**Exercise description**
Write out the opening lines of the data word for word, up to and including the line with "pi = math.pi", and leave every picture and every later line out.

**Data lines**
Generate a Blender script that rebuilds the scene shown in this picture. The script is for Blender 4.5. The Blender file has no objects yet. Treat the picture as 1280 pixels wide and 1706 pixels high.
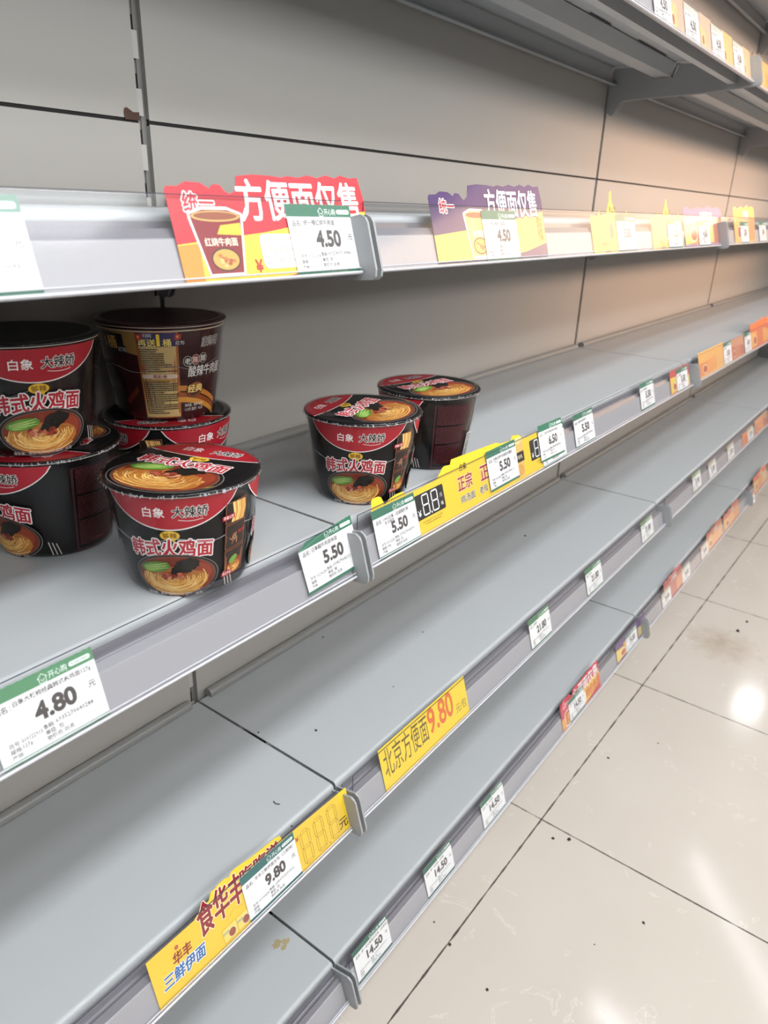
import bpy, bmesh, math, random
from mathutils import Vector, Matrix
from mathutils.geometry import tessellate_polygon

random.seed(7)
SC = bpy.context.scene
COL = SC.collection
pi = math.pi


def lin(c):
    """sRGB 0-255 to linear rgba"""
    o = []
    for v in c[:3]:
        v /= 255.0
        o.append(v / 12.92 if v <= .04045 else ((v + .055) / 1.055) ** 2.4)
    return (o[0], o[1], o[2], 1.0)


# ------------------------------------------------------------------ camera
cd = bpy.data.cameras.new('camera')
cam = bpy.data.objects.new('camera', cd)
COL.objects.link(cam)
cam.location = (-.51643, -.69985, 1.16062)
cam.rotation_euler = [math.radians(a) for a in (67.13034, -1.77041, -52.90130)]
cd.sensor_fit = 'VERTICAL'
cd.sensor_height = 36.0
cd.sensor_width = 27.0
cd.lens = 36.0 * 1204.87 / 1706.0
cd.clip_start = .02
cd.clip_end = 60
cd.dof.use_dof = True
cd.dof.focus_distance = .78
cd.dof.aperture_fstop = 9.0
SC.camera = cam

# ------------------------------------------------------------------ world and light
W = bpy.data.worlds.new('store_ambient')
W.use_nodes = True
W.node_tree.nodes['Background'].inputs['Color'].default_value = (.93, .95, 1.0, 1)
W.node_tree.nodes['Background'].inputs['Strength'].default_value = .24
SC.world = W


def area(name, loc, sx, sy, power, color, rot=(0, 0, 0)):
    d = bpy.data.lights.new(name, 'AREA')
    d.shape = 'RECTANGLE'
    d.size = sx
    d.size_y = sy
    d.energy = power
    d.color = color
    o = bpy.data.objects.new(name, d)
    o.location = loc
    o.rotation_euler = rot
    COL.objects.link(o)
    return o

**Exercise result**
Generate a Blender script that rebuilds the scene shown in this picture. The script is for Blender 4.5. The Blender file has no objects yet. Treat the picture as 1280 pixels wide and 1706 pixels high.
import bpy, bmesh, math, random
from mathutils import Vector, Matrix
from mathutils.geometry import tessellate_polygon

random.seed(7)
SC = bpy.context.scene
COL = SC.collection
pi = math.pi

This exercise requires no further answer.